:: Your task ::
Output all entries verbatim. Skip pictures.

"""

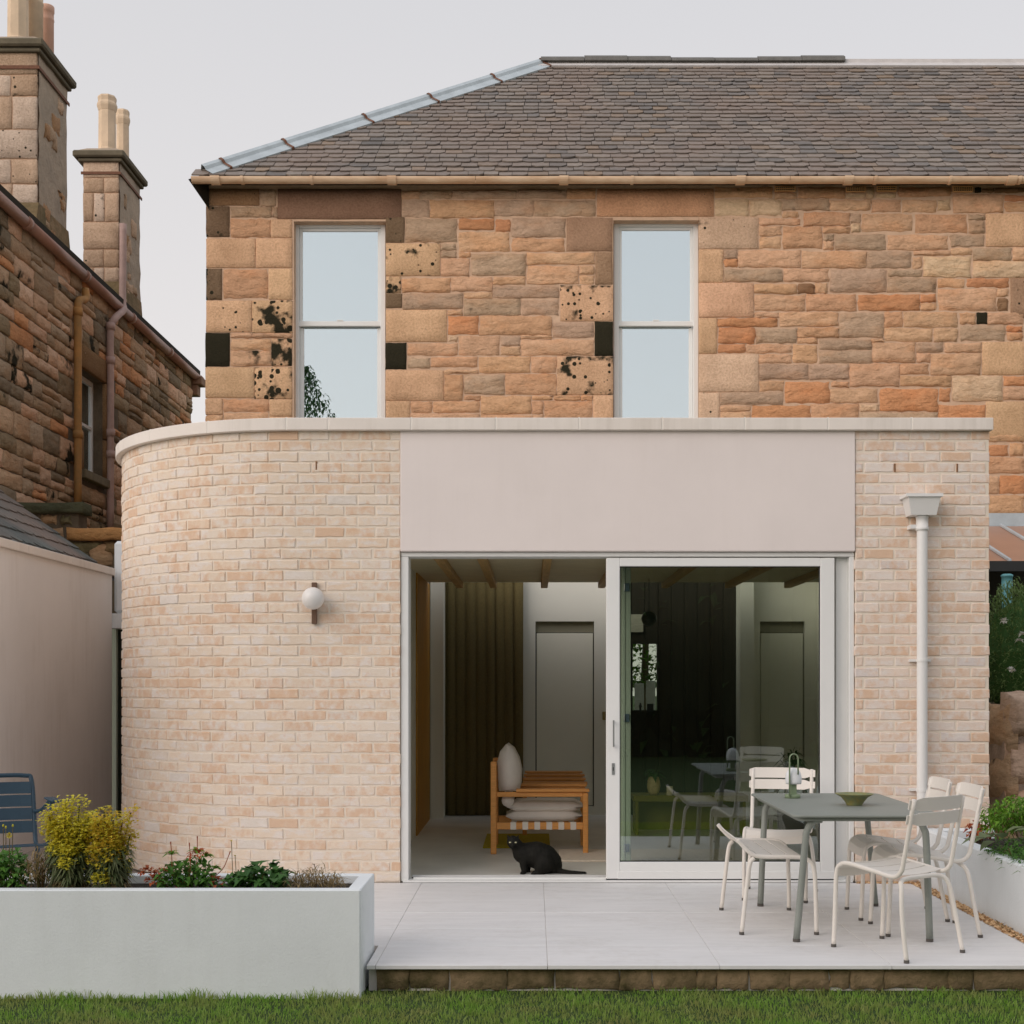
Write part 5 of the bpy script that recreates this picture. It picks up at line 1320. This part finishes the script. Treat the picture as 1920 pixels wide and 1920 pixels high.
cE = again(cA, 'pale metal chair nearer of the two facing left beside the raised bed'); place(cE, 2.235, 7.84, (-1, .0))

# low stool with one end turned up
st = empty('garden_bench', (1.395, 8.11 - D, 0), label='low pale slatted bench with a short upturned back along the left side of the table', cat='garden bench')
yh = .41
for s in (-1, 1):
    mm = MB(); mm.tube(curve([(-.235, s * yh, .54), (-.205, s * yh, .505), (-.15, s * yh, .455), (-.08, s * yh, .442), (.10, s * yh, .440), (.165, s * yh, .425), (.20, s * yh, .37), (.21, s * yh, .2), (.213, s * (yh + .004), .008)], 6), .0125, 10); mm.build('side_frame', M['chairw'], st, True)
    mm = MB(); mm.tube(curve([(-.14, s * yh, .435), (-.165, s * yh, .40), (-.185, s * yh, .25), (-.212, s * (yh + .004), .008)], 6), .0125, 10); mm.build('leg', M['chairw'], st, True)
    for xx in (.213, -.212):
        mm = MB(); mm.lathe([(.0145, 0), (.0145, .016)], (xx, s * (yh + .004), 0), 10); mm.build('foot_glide', M['glide'], st)
for pr in ([(-.238, .543), (-.22, .523), (-.195, .497)], [(-.190, .492), (-.155, .460), (-.115, .449)], [(-.108, .449), (-.03, .446)], [(-.022, .446), (.055, .446)], [(.063, .446), (.10, .444), (.145, .436)]):
    v = []
    for (x, z) in pr: v += [(x, -yh + .004, z), (x, yh - .004, z)]
    o = from_arrays('seat_slat', v, [(2 * i, 2 * i + 2, 2 * i + 3, 2 * i + 1) for i in range(len(pr) - 1)], M['chairw'], st, False); so = o.modifiers.new('plate', 'SOLIDIFY'); so.thickness = .004

# table
TX0, TX1, TD0, TD1, TZ = 1.41, 2.235, 7.35, 8.82, .712
tb = empty('garden_table', ((TX0 + TX1) / 2, (TD0 + TD1) / 2 - D, 0), label='oblong grey green metal table with splayed legs on the terrace', cat='table')
tw, td = TX1 - TX0, TD1 - TD0
out = rounded(tw, td, .05, 5); m_ = MB(); n = len(out)
m_.prism(out, 2, TZ - .013, TZ); o = m_.build('table_top', M['tablem'], tb); bv = o.modifiers.new('soft edge', 'BEVEL'); bv.width = .004; bv.segments = 2
out2 = rounded(tw - .07, td - .07, .05, 5); m_ = MB(); m_.prism(out2, 2, TZ - .036, TZ - .0135); m_.build('apron', M['tablem'], tb)
fx, fy = .368, .595
for sx_ in (-1, 1):
    for sy_ in (-1, 1):
        m_ = MB(); top = (sx_ * (tw / 2 - .17), sy_ * (td / 2 - .075), TZ - .030)
        m_.tube(curve([top, (sx_ * (tw / 2 - .125), sy_ * (td / 2 - .075), TZ - .040), (sx_ * (tw / 2 - .094), sy_ * (td / 2 - .076), TZ - .085), (sx_ * (tw / 2 - .080), sy_ * (td / 2 - .08), TZ - .17), (sx_ * fx, sy_ * fy, .015)], 6), .0195, 12); m_.build('leg', M['tablem'], tb, True)
        m_ = MB(); m_.lathe([(.0205, 0), (.0205, .017)], (sx_ * fx, sy_ * fy, 0), 12); m_.build('foot_glide', M['glide'], tb)

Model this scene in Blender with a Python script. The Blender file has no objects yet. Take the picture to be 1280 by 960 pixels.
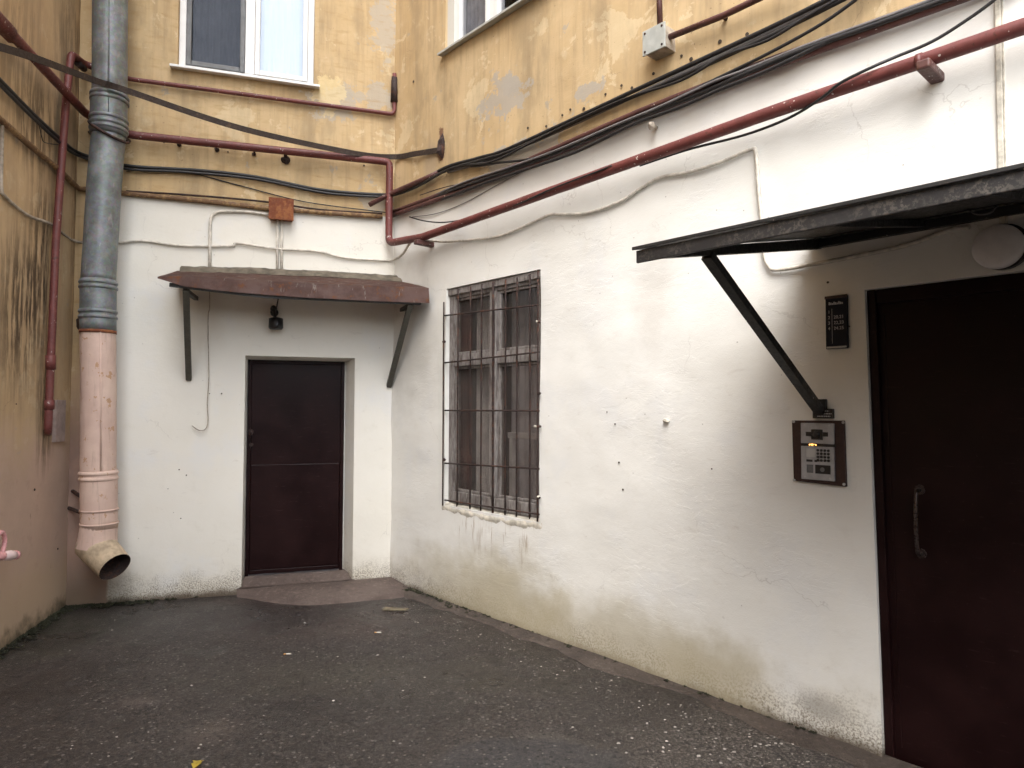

"""

:: Output ::
Write part 5 of the bpy script that recreates this picture. It picks up at line 1320. This part finishes the script. Treat the picture as 1920 pixels wide and 1920 pixels high.
cE = again(cA, 'pale metal chair nearer of the two facing left beside the raised bed'); place(cE, 2.235, 7.84, (-1, .0))

# low stool with one end turned up
st = empty('garden_bench', (1.395, 8.11 - D, 0), label='low pale slatted bench with a short upturned back along the left side of the table', cat='garden bench')
yh = .41
for s in (-1, 1):
    mm = MB(); mm.tube(curve([(-.235, s * yh, .54), (-.205, s * yh, .505), (-.15, s * yh, .455), (-.08, s * yh, .442), (.10, s * yh, .440), (.165, s * yh, .425), (.20, s * yh, .37), (.21, s * yh, .2), (.213, s * (yh + .004), .008)], 6), .0125, 10); mm.build('side_frame', M['chairw'], st, True)
    mm = MB(); mm.tube(curve([(-.14, s * yh, .435), (-.165, s * yh, .40), (-.185, s * yh, .25), (-.212, s * (yh + .004), .008)], 6), .0125, 10); mm.build('leg', M['chairw'], st, True)
    for xx in (.213, -.212):
        mm = MB(); mm.lathe([(.0145, 0), (.0145, .016)], (xx, s * (yh + .004), 0), 10); mm.build('foot_glide', M['glide'], st)
for pr in ([(-.238, .543), (-.22, .523), (-.195, .497)], [(-.190, .492), (-.155, .460), (-.115, .449)], [(-.108, .449), (-.03, .446)], [(-.022, .446), (.055, .446)], [(.063, .446), (.10, .444), (.145, .436)]):
    v = []
    for (x, z) in pr: v += [(x, -yh + .004, z), (x, yh - .004, z)]
    o = from_arrays('seat_slat', v, [(2 * i, 2 * i + 2, 2 * i + 3, 2 * i + 1) for i in range(len(pr) - 1)], M['chairw'], st, False); so = o.modifiers.new('plate', 'SOLIDIFY'); so.thickness = .004

# table
TX0, TX1, TD0, TD1, TZ = 1.41, 2.235, 7.35, 8.82, .712
tb = empty('garden_table', ((TX0 + TX1) / 2, (TD0 + TD1) / 2 - D, 0), label='oblong grey green metal table with splayed legs on the terrace', cat='table')
tw, td = TX1 - TX0, TD1 - TD0
out = rounded(tw, td, .05, 5); m_ = MB(); n = len(out)
m_.prism(out, 2, TZ - .013, TZ); o = m_.build('table_top', M['tablem'], tb); bv = o.modifiers.new('soft edge', 'BEVEL'); bv.width = .004; bv.segments = 2
out2 = rounded(tw - .07, td - .07, .05, 5); m_ = MB(); m_.prism(out2, 2, TZ - .036, TZ - .0135); m_.build('apron', M['tablem'], tb)
fx, fy = .368, .595
for sx_ in (-1, 1):
    for sy_ in (-1, 1):
        m_ = MB(); top = (sx_ * (tw / 2 - .17), sy_ * (td / 2 - .075), TZ - .030)
        m_.tube(curve([top, (sx_ * (tw / 2 - .125), sy_ * (td / 2 - .075), TZ - .040), (sx_ * (tw / 2 - .094), sy_ * (td / 2 - .076), TZ - .085), (sx_ * (tw / 2 - .080), sy_ * (td / 2 - .08), TZ - .17), (sx_ * fx, sy_ * fy, .015)], 6), .0195, 12); m_.build('leg', M['tablem'], tb, True)
        m_ = MB(); m_.lathe([(.0205, 0), (.0205, .017)], (sx_ * fx, sy_ * fy, 0), 12); m_.build('foot_glide', M['glide'], tb)

Model this scene in Blender with a Python script. The Blender file has no objects yet. Take the picture to be 1280 by 960 pixels.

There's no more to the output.